Cada año, el segundo domingo de Cuaresma, se nos regala en la liturgia dominical el evangelio de la Transfiguración del Señor. Se trata de un texto conocido y muy querido por todos. Los que han peregrinado por Tierra Santa seguro conservan una emotiva experiencia en el monte Tabor que recuerda este acontecimiento. Pero, como todo el evangelio, sabemos que es un texto que va mucho más allá del relato histórico, y que para introducirnos en él necesitamos entrar en la simbología que el evangelista emplea, como lo son la montaña, la nube, la luz, los vestidos blancos, las tiendas, el miedo, Moisés y Elías, la voz de Dios… Hoy me quiero centrar en uno de ellos: la subida al monte.
El relato de Marcos se encuentra en la mitad de su evangelio, justo después de que Pedro reconoce a Cristo como el Mesías, y el Señor anuncia su muerte en la cruz y posterior resurrección. El relato bíblico quiere indicar el camino que debe recorrer todo aquel que sigue a Cristo, el camino que va de la muerte a la verdadera vida. En las primeras comunidades la imagen más propia de los cristianos no es la cruz, sino el ancla, el pez, el alpha y el omega, el pavo real, el pelícano o el crismón. Será en una época posterior cuando la cruz empieza a adquirir relevancia, convirtiéndose en el gran signo de la adhesión a Cristo. Este cambio requiere de una catequesis, pues no se trata de un signo de muerte, derrota y de ignominia, sino expresión del amor llevado hasta el extremo. La Transfiguración precisamente ayudará en esto, pues en Cristo transfigurado descubrimos que el verdadero triunfo no está en ganar batallas políticas o sociales, sino en el don de la vida por amor.
Creo que nos viene muy bien hoy recurrir a este relato bíblico. Vivimos tiempos complejos y desafiantes. Nuestro tiempo se desarrolla entre conflictos sociales, ecológicos, eclesiales, sanitarios, familiares y culturales, entre otros.
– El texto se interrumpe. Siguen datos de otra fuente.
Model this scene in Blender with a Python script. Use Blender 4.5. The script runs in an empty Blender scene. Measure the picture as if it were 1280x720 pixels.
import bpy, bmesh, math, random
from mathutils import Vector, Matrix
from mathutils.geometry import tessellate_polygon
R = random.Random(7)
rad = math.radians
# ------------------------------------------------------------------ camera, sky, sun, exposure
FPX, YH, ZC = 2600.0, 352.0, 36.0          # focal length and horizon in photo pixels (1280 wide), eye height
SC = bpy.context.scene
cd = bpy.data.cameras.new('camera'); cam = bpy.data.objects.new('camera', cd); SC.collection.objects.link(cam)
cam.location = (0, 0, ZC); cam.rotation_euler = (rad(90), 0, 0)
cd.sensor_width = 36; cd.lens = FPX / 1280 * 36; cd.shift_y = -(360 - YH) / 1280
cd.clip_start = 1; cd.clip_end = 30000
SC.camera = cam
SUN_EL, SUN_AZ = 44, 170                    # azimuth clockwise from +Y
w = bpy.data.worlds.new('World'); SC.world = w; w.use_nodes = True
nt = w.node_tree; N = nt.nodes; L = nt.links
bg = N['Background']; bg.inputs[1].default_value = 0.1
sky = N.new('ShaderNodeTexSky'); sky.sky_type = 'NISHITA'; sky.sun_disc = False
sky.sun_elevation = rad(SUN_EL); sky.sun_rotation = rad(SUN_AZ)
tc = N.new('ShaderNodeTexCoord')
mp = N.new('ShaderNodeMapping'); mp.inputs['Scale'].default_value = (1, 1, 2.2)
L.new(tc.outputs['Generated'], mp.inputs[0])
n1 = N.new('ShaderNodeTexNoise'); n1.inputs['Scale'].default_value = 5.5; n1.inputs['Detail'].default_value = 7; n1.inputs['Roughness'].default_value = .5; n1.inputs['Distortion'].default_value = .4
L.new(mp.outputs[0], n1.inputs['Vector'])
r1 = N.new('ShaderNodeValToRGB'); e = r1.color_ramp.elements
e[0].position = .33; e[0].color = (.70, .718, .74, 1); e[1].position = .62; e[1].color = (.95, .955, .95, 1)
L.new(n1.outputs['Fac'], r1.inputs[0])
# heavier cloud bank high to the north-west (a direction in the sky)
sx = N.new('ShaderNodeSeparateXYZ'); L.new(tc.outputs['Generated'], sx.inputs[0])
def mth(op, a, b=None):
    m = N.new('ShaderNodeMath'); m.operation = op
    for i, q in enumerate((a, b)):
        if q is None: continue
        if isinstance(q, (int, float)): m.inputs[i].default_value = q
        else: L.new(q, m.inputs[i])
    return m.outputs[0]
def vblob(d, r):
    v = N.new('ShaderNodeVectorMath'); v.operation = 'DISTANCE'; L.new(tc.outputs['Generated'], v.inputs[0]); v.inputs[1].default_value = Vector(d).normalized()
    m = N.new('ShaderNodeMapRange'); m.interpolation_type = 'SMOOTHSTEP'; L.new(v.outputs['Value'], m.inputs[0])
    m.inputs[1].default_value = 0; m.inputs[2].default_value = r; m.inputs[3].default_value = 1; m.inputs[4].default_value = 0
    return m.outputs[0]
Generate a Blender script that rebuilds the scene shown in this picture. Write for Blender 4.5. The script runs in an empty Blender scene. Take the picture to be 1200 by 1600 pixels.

A esto hay que sumarle la violencia que experimentamos en distintos escenarios de nuestra convivencia. En estos últimos días se vuelve a hacer patente el constante conflicto de La Araucanía, donde la violencia se apropia no solo de las tierras, sino de nuestros corazones. Me impresiona cómo la violencia termina despertando en nosotros también la violencia. El conflicto es muy complejo, muchas personas lo viven rodeadas de miedo, angustia, incertezas, desilusión y rabia. Es injusto, es cierto, y la autoridad sin duda que tiene el deber de detenerlo y buscar solucionarlo en su fondo. La pregunta que me hago es cómo hacerlo para no caer uno en la violencia.
Una respuesta puede ser acoger la invitación del evangelio a subir a la montaña, que es el lugar donde vive Dios, y dejarnos empapar de los pensamientos de Dios, de cómo ve la realidad y las personas. Es la experiencia de Dios, es la intimidad con Él la que derrama luz sobre nuestras vidas y nuestro mundo. Es una oportunidad para aprender a mirar la realidad desde ahí. Sabemos que en Dios hay una sola forma de mirarlo todo: amor y solo amor. No es que para algunas cosas yo tenga la mirada del evangelio y para otras me deje conducir por los criterios del mundo, de la violencia, el abuso y el poder.
La tentación, como la de Pedro, es querer quedarnos en la montaña, pues ahí experimentamos ese amor. Pero eso sería reducir la experiencia del amor de Dios a algo íntimo o privado, a algo solo religioso, pero que no transforma la vida ni el mundo. La vocación cristiana es volver al mundo y transformarlo todo desde esa experiencia de amor de Dios; es “bajar de la montaña” transfigurados en nuestra forma de vivir y de relacionarnos. Por eso creo que los cristianos tenemos hoy una importante tarea aportando una mirada distinta sobre la realidad y sus conflictos, una mirada desde el evangelio, una mirada donde la respuesta es una: amor y solo amor, pues así es nuestro Dios.
“De pronto,al mirar alrededor, no vieron a nadie más que a Jesús, solo con ellos”.